Referral programs and LinkedIn are also great ways to kick up additional leads, Studley said, and solution providers should give referral sources some type of an award just for providing a name.

Even more important than generating additional leads is having a conversation with clients that goes beyond what you'd do differently from a technical standpoint, Studley said. Successful conversations focus 100 percent on the business side of the equation, he said.

In order to get past the standard client objection that their IT is "fine," solution providers must expand the definition of fine to mean not just "nothing is crashing" and also address issues surrounding predictability, performance, functionality, reduced risk, capital costs and productivity.

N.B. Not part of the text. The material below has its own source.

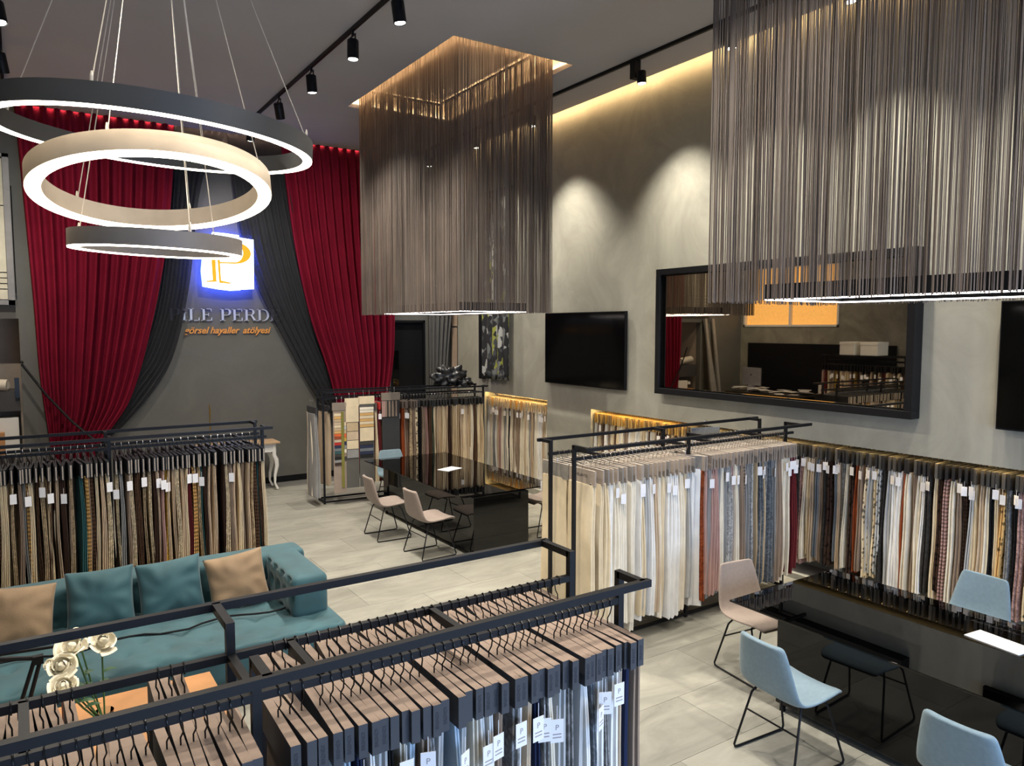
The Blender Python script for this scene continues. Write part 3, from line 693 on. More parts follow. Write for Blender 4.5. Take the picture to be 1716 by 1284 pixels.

Since labor is the largest cost facing clients in every vertical except manufacturing, any change that increases employee productivity is bound to save clients money in the long run, Studley said.

One good metric is "problems per employee per month" based on how a company's technology is being managed. Studley said The Network Pro is usually able to take customers from one to two IT problems per employee per month to just one per employee every four months, dramatically increasing productivity.

Studley likes to frame the conversation with customers in terms of the additional income generated as a result of increased employee productivity, compared with the additional (usually smaller) cost incurred by switching to a single monthly bill from The Network Pro. Solution providers should use the increased costs to their advantage as a signal of higher-quality service, Studley said.

"When we come in, we have to be more expensive," Studley said. "Every once in a while, we'll run into a competitor that's priced the right way, so I'll increase my price."

One solution provider, Stratus IT Group, of Salt Lake City, has excelled at executing on leads and enjoys a high close ratio, but lacks a defined lead-generation plan, according to Craig Vickers, the company's owner, who attended the session. Stratus' primary lead source today is referrals, but Vickers wants to be more intentional going forward and is considering hiring dedicated cold callers.

"We're not feeding the funnel like they are," Vickers said.